▸ **Work required**:
Using the material below, copy every line where "this" appears.
## BEGIN
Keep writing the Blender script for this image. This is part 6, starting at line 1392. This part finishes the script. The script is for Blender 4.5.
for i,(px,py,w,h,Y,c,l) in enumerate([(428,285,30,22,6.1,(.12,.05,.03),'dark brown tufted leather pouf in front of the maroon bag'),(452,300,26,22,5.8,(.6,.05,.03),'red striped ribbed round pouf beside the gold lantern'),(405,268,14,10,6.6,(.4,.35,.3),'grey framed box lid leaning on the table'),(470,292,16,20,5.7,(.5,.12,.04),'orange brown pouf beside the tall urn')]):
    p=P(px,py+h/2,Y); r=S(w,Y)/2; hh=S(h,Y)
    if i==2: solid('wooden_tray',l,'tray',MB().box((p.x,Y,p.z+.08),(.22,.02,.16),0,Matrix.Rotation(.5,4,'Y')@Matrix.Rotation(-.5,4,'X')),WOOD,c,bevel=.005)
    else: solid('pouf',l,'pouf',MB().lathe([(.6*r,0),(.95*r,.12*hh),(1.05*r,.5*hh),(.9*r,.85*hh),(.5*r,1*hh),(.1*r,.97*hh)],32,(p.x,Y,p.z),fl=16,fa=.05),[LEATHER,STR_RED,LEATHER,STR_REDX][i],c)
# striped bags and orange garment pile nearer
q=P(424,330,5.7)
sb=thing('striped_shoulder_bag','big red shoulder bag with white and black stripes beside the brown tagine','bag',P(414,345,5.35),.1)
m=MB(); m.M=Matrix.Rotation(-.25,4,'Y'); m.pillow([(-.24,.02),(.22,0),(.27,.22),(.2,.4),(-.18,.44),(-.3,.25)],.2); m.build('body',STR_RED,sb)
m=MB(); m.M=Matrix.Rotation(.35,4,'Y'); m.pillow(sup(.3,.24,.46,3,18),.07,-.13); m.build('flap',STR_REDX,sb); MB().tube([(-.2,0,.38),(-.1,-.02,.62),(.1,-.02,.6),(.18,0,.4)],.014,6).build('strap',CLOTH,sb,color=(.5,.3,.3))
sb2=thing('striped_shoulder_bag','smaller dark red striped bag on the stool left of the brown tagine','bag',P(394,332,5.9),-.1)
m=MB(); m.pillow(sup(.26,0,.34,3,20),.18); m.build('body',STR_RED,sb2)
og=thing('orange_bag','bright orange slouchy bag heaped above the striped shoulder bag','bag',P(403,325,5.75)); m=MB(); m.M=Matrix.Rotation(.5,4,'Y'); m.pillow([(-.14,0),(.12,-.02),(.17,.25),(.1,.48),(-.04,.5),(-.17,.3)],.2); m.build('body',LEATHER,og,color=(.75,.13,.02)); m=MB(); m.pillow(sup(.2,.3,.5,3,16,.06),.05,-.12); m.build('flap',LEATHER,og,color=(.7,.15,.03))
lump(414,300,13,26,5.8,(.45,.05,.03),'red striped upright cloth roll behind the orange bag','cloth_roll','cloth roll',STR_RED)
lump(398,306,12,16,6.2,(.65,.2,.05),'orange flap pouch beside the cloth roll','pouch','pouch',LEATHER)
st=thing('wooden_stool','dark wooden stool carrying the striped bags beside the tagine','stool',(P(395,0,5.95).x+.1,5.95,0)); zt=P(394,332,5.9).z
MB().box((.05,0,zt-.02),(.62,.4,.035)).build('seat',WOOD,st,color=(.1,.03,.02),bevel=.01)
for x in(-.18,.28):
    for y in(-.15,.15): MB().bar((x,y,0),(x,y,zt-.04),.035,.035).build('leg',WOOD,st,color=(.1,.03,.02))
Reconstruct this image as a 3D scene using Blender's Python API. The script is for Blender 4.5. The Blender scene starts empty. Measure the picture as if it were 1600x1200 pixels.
## END
▸ **Final answer**:
Keep writing the Blender script for this image. This is part 6, starting at line 1392. This part finishes the script. The script is for Blender 4.5.
Reconstruct this image as a 3D scene using Blender's Python API. The script is for Blender 4.5. The Blender scene starts empty. Measure the picture as if it were 1600x1200 pixels.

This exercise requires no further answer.